Nikos Kavvadias - Later Works

Later Works

His other two collections are Fog which was published in 1947 and Traverso which was published after his death 1975. Another short story, Of War, published after his death in 1987, recounts the story of his rescue by a local during a storm. The war had a deep effect on him and these later collections are politically motivated, in support of the somewhat more liberal communists. One of these later poems is about the death of Argentinian revolutionary Ernesto (Che) Guevara and was written as an answer to the accusations by some active communists who thought that his poems romanticized too much the otherwise harsh and dangerous life of sailors, who were potential symbols of class struggle. Another is about the execution of Andalusian poet and writer Federico García Lorca by the Franco dictatorship, which, in the poem, is associated with the destruction of the Greek village of Distomo and other brutal acts done by the Nazi forces occupying Greece during the Second World War.

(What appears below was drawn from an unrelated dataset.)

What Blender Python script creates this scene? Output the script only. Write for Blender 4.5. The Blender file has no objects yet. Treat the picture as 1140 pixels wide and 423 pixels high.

His only novel The Shift was published in 1954 and recounts the stories told by the sailors on their night shift at the ship's bridge. Images from exotic places, prostitutes, captains gone mad and memories of the War blend in to form a dreamy world full of lucid forms, part fictitious, part true.

Although he is very popular in Greece, with his best poems taught throughout the country, his fame is not as widespread as the great Greek poet Odysseas Elytis.He is considered by many to be the embodiment of the Greek "soul" for his romantic affiliation with the sea and its journeys and for his genuinely humane outlook.

A selection of his poetry, with some of his shorter prose, translated into English by Simon Darragh, is available under the title Wireless Operator from the London Publisher Enitharmon.